Hay un bellísimo momento en el que la relación entre ambos se apuntala: Robbie le pide que le narre un cuento para dormirse, y en el desarrollo del cuento, el relato de Chris va derivando al de su propia vida, la princesa ya es su esposa, de quien descubre, al volver a tierra, que mantenía relaciones con su jefe. Chris se ha convertido en un náufrago de la vida, ya huérfano de ilusiones, y Robbie que también se sentía a sí encuentra en Chris el padre que no tenía. Su rostro se ilumina entre lágrimas y una tenue sonrisa de reconocimiento; por primera vez una sonrisa se esboza en su rostro. El uno y el otro se convierten en la boya en la que sostenerse; el uno sin el otro no es nada.
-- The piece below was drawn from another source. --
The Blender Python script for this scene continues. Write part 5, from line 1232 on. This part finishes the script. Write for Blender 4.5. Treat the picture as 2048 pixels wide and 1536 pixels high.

Crichton, con ayuda del director de fotografía Eric Cross elabora un fascinante diseño visual de plomiza grisura que parece cernirse sobre los personajes; los entornos, casi siempre exteriores naturales, son desacogedores, sean los urbanos o los de la campiña, sean las vías del tren, los pantanos o los riscos, siempre dotados de una pregnante fisicidad. Hay secuencias narradas con vibrante intensidad, como la incursión nocturna de Chris en su piso, y la tensa consiguiente conversación con su esposa, entre el rechazo y el deseo, y la posterior persecución por tejado, pasillos y calles. Nada parece ya protegerles, como nadie puede comprender el vínculo que se ha creado entre ellos (ni siquiera el hermano de Chris les acoge, por el qué dirán). Se convierten en dos seres a la deriva que huyen, pero a la vez se encuentran a través de ese vínculo que se gesta y afianza entre ellos.